But it is 3i, the FTSE100 listed venture capital firm, that has so far led
the UK's investment in nanoscience. 3i has recently invested in six
nanotechnology companies across the UK and Europe.
Alan Duncan, a director at Prelude Trust, insists that comparisons with the
dotcom boom are wide of the mark. "There is a lot of interest, but not a lot
of hype," says Duncan. "Nanotechnology is about technology you can defend
and patent. Dotcoms were about setting up shops on the internet."
But Jeremy Curnock-Cook, a long-standing biotechnology investor and the
chief executive of Bioscience Managers, a venture capital fund, warns that
investors should be cautious.
"Clearly, it is a very exciting science, but you have to be careful that
there are commercial applications. One has to look very carefully at the way
it can be developed. Someone needs to understand the application side and
not just get enthralled by the intellectual cleverness."
Christian Reitberger, a partner at Apax Partners, believes that
nanotechnology is "much, much more than hot air", although he admits that
Apax has yet to find a compelling investment in Europe.
"There is no hype in the investor community. The hype is in the press," adds
Reitberger.
Carl Franklin, technology analyst and author of a recently published book,
Why Innovation Fails, also blames media hype for many of the misconceptions
surrounding nanotechnology.
"Articles trot out the brighter future that nanotechnology will bring, when
tiny little nanosubmarines like the one in the film Fantastic Voyage sail
through your bloodstream digging away at plaque on your arteries so you'll
live a longer and more productive life," explains Franklin.
"But in any of those articles, did you ever read how those little excavators
stop digging when they come to the artery wall itself?

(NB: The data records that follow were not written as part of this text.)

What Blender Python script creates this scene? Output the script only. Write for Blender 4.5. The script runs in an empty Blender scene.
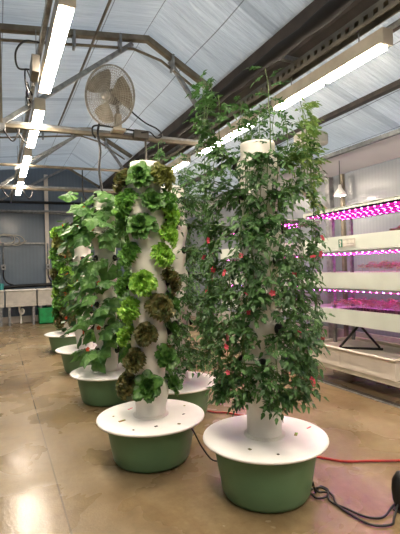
import bpy, math, random
from math import sin, cos, pi, radians, exp, sqrt, atan2
from mathutils import Vector, Matrix

S = bpy.context.scene
COL = S.collection

# ------------------------------------------------------------------ camera
cam_data = bpy.data.cameras.new('camera')
cam_data.sensor_fit = 'VERTICAL'
cam_data.sensor_height = 24.0
cam_data.lens = 24.0 * 430.0 / 534.0
cam_data.clip_start = 0.05
cam = bpy.data.objects.new('camera', cam_data)
COL.objects.link(cam)
YAW, PITCH, ROLL = radians(25.278), 0.00517, radians(1.4)
rot = Matrix.Rotation(-YAW, 3, 'Z') @ Matrix.Rotation(pi / 2 + PITCH, 3, 'X') @ Matrix.Rotation(-ROLL, 3, 'Z')
cam.matrix_world = Matrix.Translation((0, 0, 1.43)) @ rot.to_4x4()
S.camera = cam

# ------------------------------------------------------------------ world and exposure
world = bpy.data.worlds.new('world')
S.world = world
world.use_nodes = True
bg = world.node_tree.nodes['Background']
bg.inputs[0].default_value = (0.84, 0.92, 1.0, 1)
bg.inputs[1].default_value = 1.35
S.view_settings.view_transform = 'Standard'
S.view_settings.look = 'None'
S.view_settings.gamma = 1
S.view_settings.use_curve_mapping = False
S.view_settings.exposure = 0.0

LAMP_POWER = 122.0      # strength of the white tube diffusers
LED_POWER = 1.0        # strength of the magenta grow strips


# ------------------------------------------------------------------ materials
def lin(c):
    return tuple(((v / 255.0) / 12.92 if v <= 10 else ((v / 255.0 + 0.055) / 1.055) ** 2.4) for v in c) + (1,)


class N:
    """tiny node-tree helper"""
    def __init__(s, name):
        s.m = bpy.data.materials.new(name)
        s.m.use_nodes = True
        s.t = s.m.node_tree
        s.b = s.t.nodes['Principled BSDF']
        s.out = s.t.nodes['Material Output']

    def n(s, kind, **kw):
        nd = s.t.nodes.new(kind)
        for k, v in kw.items():
            setattr(nd, k, v)
        return nd

    def l(s, a, b):
        s.t.links.new(a, b)

    def coord(s, scale=(1, 1, 1), which='Object'):
        tc = s.n('ShaderNodeTexCoord')
        mp = s.n('ShaderNodeMapping')
        mp.inputs['Scale'].default_value = scale
        s.l(tc.outputs[which], mp.inputs[0])
        return mp.outputs[0]

    def noise(s, vec, scale=5, detail=3, rough=0.5, dist=0.0):
        nd = s.n('ShaderNodeTexNoise')
        nd.inputs['Scale'].default_value = scale
        nd.inputs['Detail'].default_value = detail
        nd.inputs['Roughness'].default_value = rough
        nd.inputs['Distortion'].default_value = dist
        s.l(vec, nd.inputs['Vector'])
        return nd.outputs['Fac']

    def ramp(s, fac, stops):
        nd = s.n('ShaderNodeValToRGB')
        e = nd.color_ramp.elements
        e[0].position, e[0].color = stops[0]
        e[1].position, e[1].color = stops[-1]
        for p, c in stops[1:-1]:
            x = e.new(p)
            x.color = c
        s.l(fac, nd.inputs[0])
        return nd.outputs[0]

    def bump(s, h, strength=0.3, dist=0.02):
        nd = s.n('ShaderNodeBump')
        nd.inputs['Strength'].default_value = strength
        nd.inputs['Distance'].default_value = dist
        s.l(h, nd.inputs['Height'])
        s.l(nd.outputs[0], s.b.inputs['Normal'])
        return nd.outputs[0]


def mat(name, c1, c2=None, scale=8, rough=0.5, metal=0.0, bump=0.0, bscale=30, stretch=(1, 1, 1), trans=0.0, which='Object'):
    k = N(name)
    a, b = lin(c1), lin(c2 or tuple(max(0, v * 0.86) for v in c1))
    v = k.coord(stretch, which)
    f = k.noise(v, scale, 3)
    col = k.ramp(f, [(0.35, b), (0.65, a)])
    k.l(col, k.b.inputs['Base Color'])
    k.b.inputs['Roughness'].default_value = rough
    k.b.inputs['Metallic'].default_value = metal
    if bump:
        k.bump(k.noise(v, bscale, 4), bump, 0.01)
    if trans:
        tr = k.n('ShaderNodeBsdfTranslucent')
        mx = k.n('ShaderNodeMixShader')
        k.l(col, tr.inputs[0])
        mx.inputs[0].default_value = trans
        k.l(k.b.outputs[0], mx.inputs[1])
        k.l(tr.outputs[0], mx.inputs[2])
        k.l(mx.outputs[0], k.out.inputs[0])
    return k.m


def emit(name, color, strength):
    k = N(name)
    e = k.n('ShaderNodeEmission')
    e.inputs[0].default_value = color
    e.inputs[1].default_value = strength
    k.l(e.outputs[0], k.out.inputs[0])
    return k.m


def floor_material():
    k = N('wet_concrete')
    v = k.coord()
    big = k.noise(v, 0.9, 5, 0.6, 0.6)
    fine = k.noise(v, 14, 6, 0.7)
    stains = k.noise(k.coord((1.0, 0.35, 1)), 1.6, 5, 0.65, 1.2)
    base = k.ramp(big, [(0.28, lin((116, 101, 76))), (0.5, lin((144, 127, 98))), (0.74, lin((168, 152, 122)))])
    dark = k.ramp(stains, [(0.28, (0.60, 0.50, 0.37, 1)), (0.47, (0.88, 0.83, 0.76, 1)), (0.66, (1, 1, 1, 1))])
    spk = k.ramp(fine, [(0.3, (0.70, 0.67, 0.64, 1)), (0.62, (1, 1, 1, 1))])
    m1 = k.n('ShaderNodeMixRGB', blend_type='MULTIPLY'); m1.inputs[0].default_value = 0.9
    k.l(base, m1.inputs[1]); k.l(dark, m1.inputs[2])
    m2 = k.n('ShaderNodeMixRGB', blend_type='MULTIPLY'); m2.inputs[0].default_value = 0.8
    k.l(m1.outputs[0], m2.inputs[1]); k.l(spk, m2.inputs[2])
    # saw-cut joints in the slab, along the rows and across them
    sp = k.n('ShaderNodeSeparateXYZ'); k.l(v, sp.inputs[0])

    def joint(out, off, period, w):
        a = k.n('ShaderNodeMath', operation='SUBTRACT'); k.l(out, a.inputs[0]); a.inputs[1].default_value = off
        b = k.n('ShaderNodeMath', operation='PINGPONG'); k.l(a.outputs[0], b.inputs[0]); b.inputs[1].default_value = period / 2
        c = k.n('ShaderNodeMath', operation='LESS_THAN'); k.l(b.outputs[0], c.inputs[0]); c.inputs[1].default_value = w
        return c.outputs[0]
    j = k.n('ShaderNodeMath', operation='MAXIMUM')
    k.l(joint(sp.outputs[0], 0.34, 6.6, 0.0055), j.inputs[0]); k.l(joint(sp.outputs[1], 8.3, 9.0, 0.006), j.inputs[1])
    m3 = k.n('ShaderNodeMixRGB', blend_type='MIX'); k.l(j.outputs[0], m3.inputs[0])
    k.l(m2.outputs[0], m3.inputs[1]); m3.inputs[2].default_value = lin((92, 76, 54))
    k.l(m3.outputs[0], k.b.inputs['Base Color'])
    wet = k.noise(v, 1.3, 4, 0.55, 0.4)
    # puddles left on the slab: one between the front tank and the rack, one at the near left
    for (cx, cy, rad) in ((2.0, 1.75, 1.0), (0.15, 2.7, 0.55)):
        ds = k.n('ShaderNodeVectorMath', operation='DISTANCE'); k.l(v, ds.inputs[0]); ds.inputs[1].default_value = (cx, cy, 0)
        mr = k.n('ShaderNodeMapRange'); mr.inputs[1].default_value = rad; mr.inputs[2].default_value = 0.0; mr.inputs[3].default_value = 0.0; mr.inputs[4].default_value = 0.16
        k.l(ds.outputs['Value'], mr.inputs[0])
        ad = k.n('ShaderNodeMath', operation='ADD'); k.l(wet, ad.inputs[0]); k.l(mr.outputs[0], ad.inputs[1])
        wet = ad.outputs[0]
    r = k.ramp(wet, [(0.34, (0.48, 0.48, 0.48, 1)), (0.52, (0.28, 0.28, 0.28, 1)), (0.70, (0.09, 0.09, 0.09, 1))])
    k.l(r, k.b.inputs['Roughness'])
    k.b.inputs['Specular IOR Level'].default_value = 0.5
    hm = k.n('ShaderNodeMath', operation='ADD'); k.l(fine, hm.inputs[0]); k.l(k.noise(v, 60, 3), hm.inputs[1])
    k.bump(hm.outputs[0], 0.11, 0.01)
    return k.m


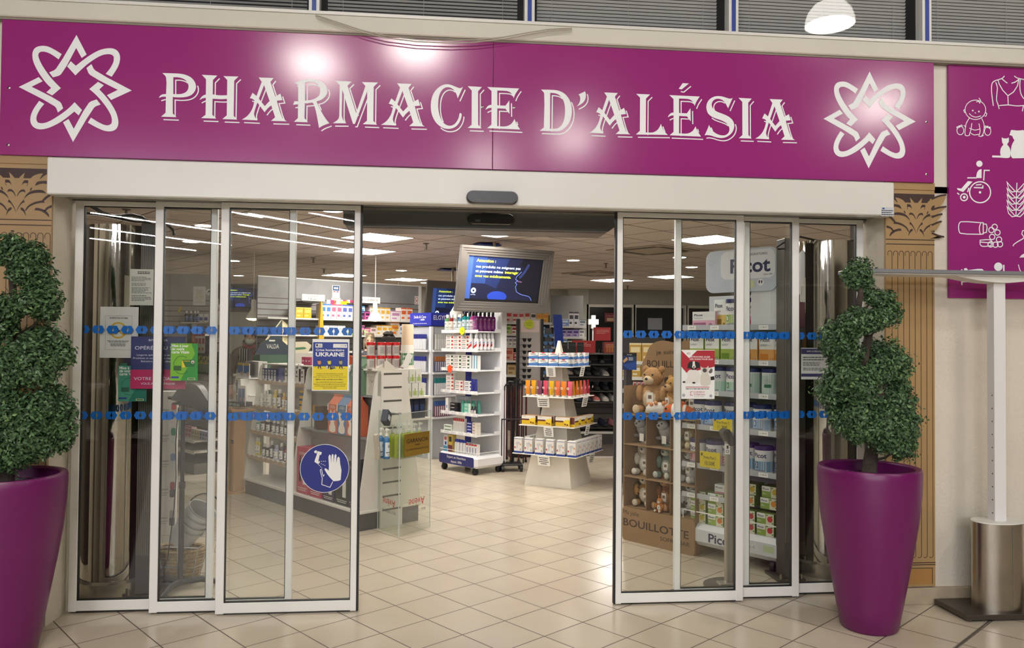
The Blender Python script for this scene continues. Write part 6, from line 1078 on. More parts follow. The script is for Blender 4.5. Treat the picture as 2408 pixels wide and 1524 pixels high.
# ================================================================ rear shelves in the middle
RB = Fr(at(1262, 800, 13.4).to_2d().to_3d(), 0.0)
rack('wall_shelf', 'rear shelf unit of colourful boxes behind the sunglasses', RB, -0.62, 0.27, [0.95, 1.2, 1.45, 1.66, 1.86], 0.3, C('2c2b2b', 0.6), z1=2.0)
fill(RB, -0.56, 0.02, 1.861, [('red striped', 0.13, 0.2, 'd8c0b8', 'c02a30'), ('white cherry', 0.1, 0.19, 'e8dcd4', 'c04050', 2), ('cream', 0.1, 0.2, 'e4d8c0', 'b83a30'), ('pale', 0.1, 0.18, 'dcd8d4', '3a3a3a'), ('yellow', 0.1, 0.17, 'e0b040', 'd88a3a', 2)], 'the rear unit\'s top shelf')
fill(RB, -0.56, 0.02, 1.661, [('lime', 0.12, 0.15, 'c8d48a', '6aa03a'), ('white', 0.1, 0.14, 'e6e4e0', 'b02a3a', 2), ('dark red', 0.14, 0.09, '8a1a24', 'd8a0a0'), ('light blue', 0.11, 0.13, '9ac0d8', '3a6aa0', 2)], 'the rear unit\'s second shelf')
fill(RB, -0.56, 0.02, 1.451, [('white soap', 0.07, 0.16, 'e8e6e4', '8a8a9a', 3), ('pastel', 0.14, 0.15, 'd8c8d4', '6a9ac0', 2), ('green', 0.11, 0.15, '6ab04a', 'e0f0d0')], 'the rear unit\'s third shelf')
fill(RB, -0.56, 0.02, 1.201, [('peach', 0.16, 0.22, 'd8a890', 'c05a4a'), ('red', 0.1, 0.14, 'b0303a', 'e0c0c0', 2), ('magenta', 0.14, 0.16, 'b03a7a', 'e0d0dc')], 'the rear unit\'s fourth shelf')
fill(RB, -0.5, 0.02, 0.951, [('straw', 0.14, 0.18, 'c0a878', '8a6a40'), ('beige', 0.14, 0.16, 'd0b8a8', 'a07a60', 3)], 'the rear unit\'s lowest shelf')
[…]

Did you ever read
about how the immune system might react to the presence of tiny submarines
in the bloodstream?" asks Franklin.
The nano-cheerleaders remain undaunted. "We believe [nanotechnology] will
drive the next technology boom. We believe the past decade has been about
manipulating digital bits and that we will see a reversion to the next
industrial revolution - rather than huge machines, it is at the molecular
scale," says Josh Wolfe, the managing partner of Lux Capital.
For the moment though it's mainly a brave new world of conferences and
networking events. Even Wolfe admits: "The only people making money today in
nanotechnology are conference planners."